We have a penchant for art that grabs you by the scruff of the neck and shoves your face into the cesspool of love and destruction that is life. The pictorial delirium that Aliye Dorkip presents at Galerie DYS does exactly that.
Aliye Dorkip: A pictorial dilirium
Bodies are dismembered, pushed down and suffocated. Phantoms loom up on the edge of disappearance. Bilious green figures search for a form, flammable colours are constrained by thick contours, and faces appear scraped and scratched in jet-black. Made unrecognizable, denounced, cursed. Aliye Dorkip’s works on paper look dark and extremely violent.
Claustrophobic tableaus
They show scenes in which the body has been stretched to its furthest limits. Where pain and violence spread like wildfire. And then you suddenly notice something that looks like a laugh, a consoling tear, a protective hand. The paper reveals itself as a wide vista where the claustrophobic tableau gets some air, and apparently careless splashes of acrylic paint or pencil scratches guide your eye to a different horizon.
Overwhelming
It is in that precarious balance between revulsion and pleasure, rage and rest that Aliye Dorkip’s solo show “I Have Something in My Eye” overwhelms you: in the harmony that she both playfully and meticulously extracts from the initial imbalance. In form and content. (The review continues under the image)
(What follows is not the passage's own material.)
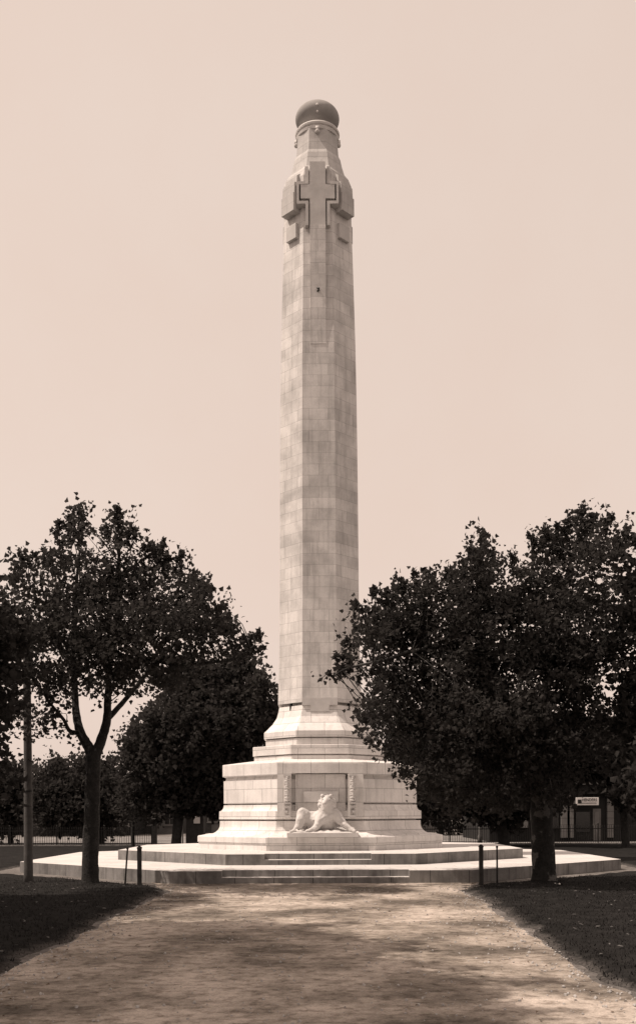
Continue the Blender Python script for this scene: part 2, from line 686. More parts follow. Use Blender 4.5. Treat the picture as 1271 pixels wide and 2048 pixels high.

Aliye Dorkip’s solo show “I Have Something in My Eye” overwhelms you in the precarious balance between revulsion and pleasure, rage and rest.
The work of Aliye Dorkip – who recently moved back to Ankara after sixteen years in Brussels – envelops itself like skin around an internal scream. Thus to make an inseparable connection between the flesh and the interior world.
Abyss
“I Have Something in My Eye” pairs the hyper-physical to the abyssal psychology in us all. It churns within our own bodies, and finds both pain and ecstatic joy, both sorrow and the power to overcome it. Brutality and fragility go hand in hand. Absinth green and flesh pink blend together. The burning pit is exposed. But rebellion begins in the plunge.
It happens in a pictorial delirium in which pencil and paint become inextricably entangled. Where the beginning and the end are indecipherable. Where, more importantly than the search for cause and consequence, a broader horizon emerges.
Balance
In visual accents that move the work outside itself. Like a dotted line that leads you beyond the paper. Drawing (and life) like a search for balance, a composition in which extremes are embraced and curbed.